Taking the Hebrew creed, not only as more ancient and venerable, but as simpler in form than any rival, he made it the foundation for a wide and comprehensive church. Beginning with God, he closed with man. Setting aside, as things indifferent, all the points on which men disagree, he got rid of the immaculate conception, the symbol of the cross, the form of baptism, the practice of confession, the official Church, and the sacerdotal caste. In his broad review, nothing was of first importance save the unity of God, the fraternity of

men.

Gifted with a noble presence and an eloquent tongue, he began to teach this doctrine of the coming time; announcing his belief in a general reconciliation of all the friends of God. The monks who have lodged him in the Frozen Sea, accuse him of deceit; alleging that he affected zeal for the Orthodox faith; and that on converting General Vronbel, his superior officer, from the Roman Church to the Russian Church, he sought, as a reward for this service, a license to go about and preach. The facts may be truly stated; yet the moral may be falsely drawn.

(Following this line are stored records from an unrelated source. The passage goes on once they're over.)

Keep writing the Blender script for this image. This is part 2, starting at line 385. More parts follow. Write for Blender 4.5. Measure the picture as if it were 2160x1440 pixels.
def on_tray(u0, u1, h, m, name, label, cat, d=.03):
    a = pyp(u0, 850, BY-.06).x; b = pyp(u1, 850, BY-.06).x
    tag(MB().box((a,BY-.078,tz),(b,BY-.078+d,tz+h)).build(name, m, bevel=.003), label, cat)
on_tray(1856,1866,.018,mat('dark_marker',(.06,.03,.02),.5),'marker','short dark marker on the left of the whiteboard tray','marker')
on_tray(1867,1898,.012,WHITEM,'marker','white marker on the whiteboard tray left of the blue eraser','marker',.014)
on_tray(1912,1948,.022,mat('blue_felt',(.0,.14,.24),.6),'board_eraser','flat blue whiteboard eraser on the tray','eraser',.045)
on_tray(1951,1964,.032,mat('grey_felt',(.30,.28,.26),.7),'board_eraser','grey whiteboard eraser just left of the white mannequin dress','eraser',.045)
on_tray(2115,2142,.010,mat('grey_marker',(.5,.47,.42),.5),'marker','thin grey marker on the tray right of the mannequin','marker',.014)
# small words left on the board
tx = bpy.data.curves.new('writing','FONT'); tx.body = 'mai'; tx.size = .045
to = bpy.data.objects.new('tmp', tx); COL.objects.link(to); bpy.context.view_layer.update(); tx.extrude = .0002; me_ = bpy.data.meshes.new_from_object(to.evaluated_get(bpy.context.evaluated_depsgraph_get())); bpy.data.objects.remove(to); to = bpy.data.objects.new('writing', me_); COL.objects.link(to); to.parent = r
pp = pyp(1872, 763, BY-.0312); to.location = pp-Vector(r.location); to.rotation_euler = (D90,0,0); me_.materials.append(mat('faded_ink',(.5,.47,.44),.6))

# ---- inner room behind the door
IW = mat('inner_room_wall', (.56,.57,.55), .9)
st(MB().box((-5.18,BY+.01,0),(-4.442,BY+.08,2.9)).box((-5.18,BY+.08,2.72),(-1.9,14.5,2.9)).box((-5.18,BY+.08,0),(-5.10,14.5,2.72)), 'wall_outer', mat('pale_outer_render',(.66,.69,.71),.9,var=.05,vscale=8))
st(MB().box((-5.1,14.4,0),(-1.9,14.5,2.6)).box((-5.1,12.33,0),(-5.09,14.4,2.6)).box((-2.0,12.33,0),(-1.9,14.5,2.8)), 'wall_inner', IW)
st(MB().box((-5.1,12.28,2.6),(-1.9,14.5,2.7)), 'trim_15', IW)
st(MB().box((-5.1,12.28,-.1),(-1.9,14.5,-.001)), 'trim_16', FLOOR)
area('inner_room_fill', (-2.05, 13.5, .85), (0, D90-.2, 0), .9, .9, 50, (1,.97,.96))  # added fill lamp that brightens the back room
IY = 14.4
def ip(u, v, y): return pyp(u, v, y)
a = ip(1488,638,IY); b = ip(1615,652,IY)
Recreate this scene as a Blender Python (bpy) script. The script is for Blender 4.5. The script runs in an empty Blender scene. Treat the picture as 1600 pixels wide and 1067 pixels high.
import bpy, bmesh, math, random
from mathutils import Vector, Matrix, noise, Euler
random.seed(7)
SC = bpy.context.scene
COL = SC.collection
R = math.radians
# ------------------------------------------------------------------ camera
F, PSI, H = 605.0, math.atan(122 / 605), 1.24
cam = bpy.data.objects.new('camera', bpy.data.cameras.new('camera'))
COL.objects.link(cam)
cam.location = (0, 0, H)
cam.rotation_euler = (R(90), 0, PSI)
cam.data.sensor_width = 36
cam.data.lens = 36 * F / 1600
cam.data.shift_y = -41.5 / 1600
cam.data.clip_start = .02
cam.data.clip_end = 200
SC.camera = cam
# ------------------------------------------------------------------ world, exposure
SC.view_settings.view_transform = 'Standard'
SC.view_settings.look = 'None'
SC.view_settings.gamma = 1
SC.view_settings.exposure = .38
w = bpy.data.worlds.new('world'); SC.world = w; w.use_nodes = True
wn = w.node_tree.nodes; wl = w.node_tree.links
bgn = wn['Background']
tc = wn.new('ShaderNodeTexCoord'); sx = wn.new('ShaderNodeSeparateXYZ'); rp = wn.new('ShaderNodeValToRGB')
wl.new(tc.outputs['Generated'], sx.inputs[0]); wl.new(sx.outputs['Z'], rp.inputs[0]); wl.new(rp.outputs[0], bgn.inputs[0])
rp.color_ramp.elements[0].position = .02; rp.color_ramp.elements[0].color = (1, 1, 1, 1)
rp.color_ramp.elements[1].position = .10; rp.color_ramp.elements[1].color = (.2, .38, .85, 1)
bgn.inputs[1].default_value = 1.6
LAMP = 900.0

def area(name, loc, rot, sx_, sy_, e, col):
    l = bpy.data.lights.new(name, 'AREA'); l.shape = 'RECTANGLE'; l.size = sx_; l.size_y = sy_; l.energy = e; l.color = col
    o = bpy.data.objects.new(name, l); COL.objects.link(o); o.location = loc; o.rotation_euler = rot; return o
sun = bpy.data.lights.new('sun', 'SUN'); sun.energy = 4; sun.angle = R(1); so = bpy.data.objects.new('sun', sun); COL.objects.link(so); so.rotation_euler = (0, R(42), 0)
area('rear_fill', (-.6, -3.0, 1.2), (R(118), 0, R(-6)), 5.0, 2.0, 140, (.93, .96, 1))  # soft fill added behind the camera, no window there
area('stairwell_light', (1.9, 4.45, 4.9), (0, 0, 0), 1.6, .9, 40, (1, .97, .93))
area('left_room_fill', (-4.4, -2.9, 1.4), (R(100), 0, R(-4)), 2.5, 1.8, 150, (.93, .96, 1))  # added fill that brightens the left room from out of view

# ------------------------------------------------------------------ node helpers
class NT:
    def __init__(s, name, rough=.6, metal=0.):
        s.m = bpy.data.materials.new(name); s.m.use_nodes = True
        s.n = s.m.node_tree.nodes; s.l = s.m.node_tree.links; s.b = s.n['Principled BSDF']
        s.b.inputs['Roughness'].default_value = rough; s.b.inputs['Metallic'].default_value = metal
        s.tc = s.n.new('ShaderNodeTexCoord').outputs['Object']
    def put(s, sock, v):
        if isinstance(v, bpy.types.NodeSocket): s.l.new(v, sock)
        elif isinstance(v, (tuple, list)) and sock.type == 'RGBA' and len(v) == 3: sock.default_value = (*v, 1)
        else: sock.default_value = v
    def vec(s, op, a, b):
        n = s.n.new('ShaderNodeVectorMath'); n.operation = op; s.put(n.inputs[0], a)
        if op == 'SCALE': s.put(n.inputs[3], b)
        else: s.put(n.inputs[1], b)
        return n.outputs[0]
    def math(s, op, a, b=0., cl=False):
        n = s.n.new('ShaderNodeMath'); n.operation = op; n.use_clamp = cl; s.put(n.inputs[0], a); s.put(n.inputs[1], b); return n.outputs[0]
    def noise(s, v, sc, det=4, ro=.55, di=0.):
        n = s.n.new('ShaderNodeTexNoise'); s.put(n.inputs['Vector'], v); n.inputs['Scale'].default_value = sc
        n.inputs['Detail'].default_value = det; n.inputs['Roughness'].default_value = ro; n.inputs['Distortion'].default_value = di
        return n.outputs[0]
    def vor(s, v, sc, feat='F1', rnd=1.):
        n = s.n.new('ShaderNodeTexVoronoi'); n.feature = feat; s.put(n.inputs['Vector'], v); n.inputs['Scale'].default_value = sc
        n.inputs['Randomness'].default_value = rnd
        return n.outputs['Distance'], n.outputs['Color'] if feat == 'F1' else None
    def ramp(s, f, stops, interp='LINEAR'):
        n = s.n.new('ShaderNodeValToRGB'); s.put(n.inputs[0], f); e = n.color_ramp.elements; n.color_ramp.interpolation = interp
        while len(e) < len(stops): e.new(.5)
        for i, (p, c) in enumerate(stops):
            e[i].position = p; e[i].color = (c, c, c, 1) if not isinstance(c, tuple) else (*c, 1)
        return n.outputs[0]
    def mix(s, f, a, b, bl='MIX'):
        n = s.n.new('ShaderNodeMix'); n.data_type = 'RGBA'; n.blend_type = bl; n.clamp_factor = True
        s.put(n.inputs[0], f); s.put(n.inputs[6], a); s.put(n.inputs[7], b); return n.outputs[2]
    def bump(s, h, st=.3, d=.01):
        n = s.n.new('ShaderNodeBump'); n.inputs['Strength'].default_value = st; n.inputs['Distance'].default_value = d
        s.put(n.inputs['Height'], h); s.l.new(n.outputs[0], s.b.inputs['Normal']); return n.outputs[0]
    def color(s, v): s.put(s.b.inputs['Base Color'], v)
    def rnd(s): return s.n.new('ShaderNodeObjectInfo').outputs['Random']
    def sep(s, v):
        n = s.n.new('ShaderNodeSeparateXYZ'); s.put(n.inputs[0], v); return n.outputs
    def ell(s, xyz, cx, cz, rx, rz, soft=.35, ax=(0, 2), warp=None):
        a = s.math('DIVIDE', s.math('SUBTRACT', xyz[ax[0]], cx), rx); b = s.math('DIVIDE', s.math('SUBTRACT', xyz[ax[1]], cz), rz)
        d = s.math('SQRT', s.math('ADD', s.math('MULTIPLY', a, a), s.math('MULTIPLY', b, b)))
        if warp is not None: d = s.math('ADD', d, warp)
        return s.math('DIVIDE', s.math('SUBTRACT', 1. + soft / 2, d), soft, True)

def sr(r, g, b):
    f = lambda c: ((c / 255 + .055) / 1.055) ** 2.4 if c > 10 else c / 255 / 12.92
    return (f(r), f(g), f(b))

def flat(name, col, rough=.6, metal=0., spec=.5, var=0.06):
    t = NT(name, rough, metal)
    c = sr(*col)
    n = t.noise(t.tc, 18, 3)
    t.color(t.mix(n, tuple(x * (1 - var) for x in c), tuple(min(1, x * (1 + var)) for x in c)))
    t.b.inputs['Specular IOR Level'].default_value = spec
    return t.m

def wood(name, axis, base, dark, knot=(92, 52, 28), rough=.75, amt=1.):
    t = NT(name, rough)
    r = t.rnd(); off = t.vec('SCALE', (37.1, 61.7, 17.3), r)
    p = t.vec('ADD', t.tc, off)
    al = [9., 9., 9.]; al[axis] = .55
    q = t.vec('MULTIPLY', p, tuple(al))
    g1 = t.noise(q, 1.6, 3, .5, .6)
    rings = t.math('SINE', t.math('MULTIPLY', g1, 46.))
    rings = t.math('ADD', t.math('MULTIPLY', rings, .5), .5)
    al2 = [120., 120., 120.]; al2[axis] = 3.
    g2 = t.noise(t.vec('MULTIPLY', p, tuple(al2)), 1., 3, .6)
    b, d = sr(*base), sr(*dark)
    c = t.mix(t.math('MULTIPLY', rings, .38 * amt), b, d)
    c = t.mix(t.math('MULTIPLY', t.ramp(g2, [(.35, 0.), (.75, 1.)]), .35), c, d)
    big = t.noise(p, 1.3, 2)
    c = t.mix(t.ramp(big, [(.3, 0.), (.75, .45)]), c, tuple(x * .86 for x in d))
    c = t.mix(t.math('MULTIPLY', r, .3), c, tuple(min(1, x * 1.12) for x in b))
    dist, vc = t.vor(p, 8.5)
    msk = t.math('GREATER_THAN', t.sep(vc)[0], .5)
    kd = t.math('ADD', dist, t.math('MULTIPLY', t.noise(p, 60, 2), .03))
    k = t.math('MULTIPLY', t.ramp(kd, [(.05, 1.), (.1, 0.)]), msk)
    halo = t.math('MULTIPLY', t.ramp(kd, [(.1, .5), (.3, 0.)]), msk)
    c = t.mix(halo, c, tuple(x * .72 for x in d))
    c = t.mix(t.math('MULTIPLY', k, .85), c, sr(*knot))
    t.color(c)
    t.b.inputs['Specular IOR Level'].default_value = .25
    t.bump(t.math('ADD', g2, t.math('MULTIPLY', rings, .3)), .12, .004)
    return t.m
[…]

A general in the Russian service, not of the national creed, has very few means of satisfying his spiritual wants. Unless he is serving in some great city, a Roman Catholic can no more go to mass than a Lutheran can go to sermon; and an officer of either confession is apt to smoke a pipe and play at cards, while his Orthodox troops are attending mass. Ilyin may have deemed it better for Vronbel to become a good Greek than remain a bad Catholic. In these early days of his religious strife, he seems to have dreamt that the Orthodox Church afforded him the readiest means of reconciling creeds and men. In bringing strangers into that fold, he was putting them into the better way. Anyhow, he converted his general, and obtained from his bishop the right to preach.